◆ PROBLEM DESCRIPTION
Output every line below exactly.
---------------
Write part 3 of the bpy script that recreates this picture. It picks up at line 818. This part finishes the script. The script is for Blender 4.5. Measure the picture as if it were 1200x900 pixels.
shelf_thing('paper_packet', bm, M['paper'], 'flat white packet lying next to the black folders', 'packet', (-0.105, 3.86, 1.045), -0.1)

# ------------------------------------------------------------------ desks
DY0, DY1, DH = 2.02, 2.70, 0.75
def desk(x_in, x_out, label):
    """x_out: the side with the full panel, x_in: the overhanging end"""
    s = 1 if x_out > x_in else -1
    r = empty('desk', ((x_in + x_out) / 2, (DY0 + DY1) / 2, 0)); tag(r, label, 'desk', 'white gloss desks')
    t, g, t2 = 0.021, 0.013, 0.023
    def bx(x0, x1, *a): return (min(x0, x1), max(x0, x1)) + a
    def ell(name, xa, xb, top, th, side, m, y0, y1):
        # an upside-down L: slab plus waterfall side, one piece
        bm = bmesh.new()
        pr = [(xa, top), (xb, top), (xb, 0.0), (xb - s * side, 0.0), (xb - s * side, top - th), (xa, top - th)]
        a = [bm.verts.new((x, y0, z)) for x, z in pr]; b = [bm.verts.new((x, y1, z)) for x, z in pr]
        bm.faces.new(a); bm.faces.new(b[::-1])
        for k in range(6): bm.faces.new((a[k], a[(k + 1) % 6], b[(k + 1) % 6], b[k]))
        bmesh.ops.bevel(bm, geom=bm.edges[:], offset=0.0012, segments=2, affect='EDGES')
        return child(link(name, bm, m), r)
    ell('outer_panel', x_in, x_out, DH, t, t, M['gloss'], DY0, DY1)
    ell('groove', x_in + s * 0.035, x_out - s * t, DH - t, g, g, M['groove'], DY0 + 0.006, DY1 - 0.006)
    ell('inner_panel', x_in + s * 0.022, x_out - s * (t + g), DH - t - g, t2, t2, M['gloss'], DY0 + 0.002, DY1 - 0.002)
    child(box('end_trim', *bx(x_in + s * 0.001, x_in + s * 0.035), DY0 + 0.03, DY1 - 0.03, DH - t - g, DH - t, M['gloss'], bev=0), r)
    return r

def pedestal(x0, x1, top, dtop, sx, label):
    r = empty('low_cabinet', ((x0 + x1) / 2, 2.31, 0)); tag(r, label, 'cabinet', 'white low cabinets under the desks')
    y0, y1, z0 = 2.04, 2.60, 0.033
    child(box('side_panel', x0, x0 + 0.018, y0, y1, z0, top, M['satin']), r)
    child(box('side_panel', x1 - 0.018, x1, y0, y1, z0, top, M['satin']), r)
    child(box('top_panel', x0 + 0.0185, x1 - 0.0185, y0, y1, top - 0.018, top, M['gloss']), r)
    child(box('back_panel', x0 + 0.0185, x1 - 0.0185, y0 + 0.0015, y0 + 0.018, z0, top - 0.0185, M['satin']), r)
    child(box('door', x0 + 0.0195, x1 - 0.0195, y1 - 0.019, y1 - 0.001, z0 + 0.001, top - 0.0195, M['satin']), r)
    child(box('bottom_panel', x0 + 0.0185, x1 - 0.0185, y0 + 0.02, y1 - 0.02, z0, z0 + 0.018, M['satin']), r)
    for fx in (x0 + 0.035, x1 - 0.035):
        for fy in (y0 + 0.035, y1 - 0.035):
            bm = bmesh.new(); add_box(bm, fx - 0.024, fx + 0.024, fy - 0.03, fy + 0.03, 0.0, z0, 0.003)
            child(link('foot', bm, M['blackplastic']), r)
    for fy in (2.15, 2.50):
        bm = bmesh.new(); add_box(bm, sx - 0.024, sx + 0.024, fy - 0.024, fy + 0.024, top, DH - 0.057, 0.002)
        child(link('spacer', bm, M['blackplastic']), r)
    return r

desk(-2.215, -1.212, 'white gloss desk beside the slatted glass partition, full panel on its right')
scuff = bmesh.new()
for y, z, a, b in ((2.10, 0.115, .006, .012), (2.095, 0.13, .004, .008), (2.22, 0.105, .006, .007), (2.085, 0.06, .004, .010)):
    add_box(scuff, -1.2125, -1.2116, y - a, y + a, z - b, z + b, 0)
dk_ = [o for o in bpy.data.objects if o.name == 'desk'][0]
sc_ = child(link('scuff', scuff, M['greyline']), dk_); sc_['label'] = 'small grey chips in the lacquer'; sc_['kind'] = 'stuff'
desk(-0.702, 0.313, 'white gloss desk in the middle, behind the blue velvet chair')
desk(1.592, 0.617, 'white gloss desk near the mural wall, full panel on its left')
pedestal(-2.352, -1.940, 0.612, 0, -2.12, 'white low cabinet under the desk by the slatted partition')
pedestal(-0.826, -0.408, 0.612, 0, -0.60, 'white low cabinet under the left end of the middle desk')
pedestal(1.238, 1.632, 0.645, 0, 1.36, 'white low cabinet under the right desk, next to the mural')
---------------
◆ THE RESULT
Write part 3 of the bpy script that recreates this picture. It picks up at line 818. This part finishes the script. The script is for Blender 4.5. Measure the picture as if it were 1200x900 pixels.
shelf_thing('paper_packet', bm, M['paper'], 'flat white packet lying next to the black folders', 'packet', (-0.105, 3.86, 1.045), -0.1)

# ------------------------------------------------------------------ desks
DY0, DY1, DH = 2.02, 2.70, 0.75
def desk(x_in, x_out, label):
    """x_out: the side with the full panel, x_in: the overhanging end"""
    s = 1 if x_out > x_in else -1
    r = empty('desk', ((x_in + x_out) / 2, (DY0 + DY1) / 2, 0)); tag(r, label, 'desk', 'white gloss desks')
    t, g, t2 = 0.021, 0.013, 0.023
    def bx(x0, x1, *a): return (min(x0, x1), max(x0, x1)) + a
    def ell(name, xa, xb, top, th, side, m, y0, y1):
        # an upside-down L: slab plus waterfall side, one piece
        bm = bmesh.new()
        pr = [(xa, top), (xb, top), (xb, 0.0), (xb - s * side, 0.0), (xb - s * side, top - th), (xa, top - th)]
        a = [bm.verts.new((x, y0, z)) for x, z in pr]; b = [bm.verts.new((x, y1, z)) for x, z in pr]
        bm.faces.new(a); bm.faces.new(b[::-1])
        for k in range(6): bm.faces.new((a[k], a[(k + 1) % 6], b[(k + 1) % 6], b[k]))
        bmesh.ops.bevel(bm, geom=bm.edges[:], offset=0.0012, segments=2, affect='EDGES')
        return child(link(name, bm, m), r)
    ell('outer_panel', x_in, x_out, DH, t, t, M['gloss'], DY0, DY1)
    ell('groove', x_in + s * 0.035, x_out - s * t, DH - t, g, g, M['groove'], DY0 + 0.006, DY1 - 0.006)
    ell('inner_panel', x_in + s * 0.022, x_out - s * (t + g), DH - t - g, t2, t2, M['gloss'], DY0 + 0.002, DY1 - 0.002)
    child(box('end_trim', *bx(x_in + s * 0.001, x_in + s * 0.035), DY0 + 0.03, DY1 - 0.03, DH - t - g, DH - t, M['gloss'], bev=0), r)
    return r

def pedestal(x0, x1, top, dtop, sx, label):
    r = empty('low_cabinet', ((x0 + x1) / 2, 2.31, 0)); tag(r, label, 'cabinet', 'white low cabinets under the desks')
    y0, y1, z0 = 2.04, 2.60, 0.033
    child(box('side_panel', x0, x0 + 0.018, y0, y1, z0, top, M['satin']), r)
    child(box('side_panel', x1 - 0.018, x1, y0, y1, z0, top, M['satin']), r)
    child(box('top_panel', x0 + 0.0185, x1 - 0.0185, y0, y1, top - 0.018, top, M['gloss']), r)
    child(box('back_panel', x0 + 0.0185, x1 - 0.0185, y0 + 0.0015, y0 + 0.018, z0, top - 0.0185, M['satin']), r)
    child(box('door', x0 + 0.0195, x1 - 0.0195, y1 - 0.019, y1 - 0.001, z0 + 0.001, top - 0.0195, M['satin']), r)
    child(box('bottom_panel', x0 + 0.0185, x1 - 0.0185, y0 + 0.02, y1 - 0.02, z0, z0 + 0.018, M['satin']), r)
    for fx in (x0 + 0.035, x1 - 0.035):
        for fy in (y0 + 0.035, y1 - 0.035):
            bm = bmesh.new(); add_box(bm, fx - 0.024, fx + 0.024, fy - 0.03, fy + 0.03, 0.0, z0, 0.003)
            child(link('foot', bm, M['blackplastic']), r)
    for fy in (2.15, 2.50):
        bm = bmesh.new(); add_box(bm, sx - 0.024, sx + 0.024, fy - 0.024, fy + 0.024, top, DH - 0.057, 0.002)
        child(link('spacer', bm, M['blackplastic']), r)
    return r

desk(-2.215, -1.212, 'white gloss desk beside the slatted glass partition, full panel on its right')
scuff = bmesh.new()
for y, z, a, b in ((2.10, 0.115, .006, .012), (2.095, 0.13, .004, .008), (2.22, 0.105, .006, .007), (2.085, 0.06, .004, .010)):
    add_box(scuff, -1.2125, -1.2116, y - a, y + a, z - b, z + b, 0)
dk_ = [o for o in bpy.data.objects if o.name == 'desk'][0]
sc_ = child(link('scuff', scuff, M['greyline']), dk_); sc_['label'] = 'small grey chips in the lacquer'; sc_['kind'] = 'stuff'
desk(-0.702, 0.313, 'white gloss desk in the middle, behind the blue velvet chair')
desk(1.592, 0.617, 'white gloss desk near the mural wall, full panel on its left')
pedestal(-2.352, -1.940, 0.612, 0, -2.12, 'white low cabinet under the desk by the slatted partition')
pedestal(-0.826, -0.408, 0.612, 0, -0.60, 'white low cabinet under the left end of the middle desk')
pedestal(1.238, 1.632, 0.645, 0, 1.36, 'white low cabinet under the right desk, next to the mural')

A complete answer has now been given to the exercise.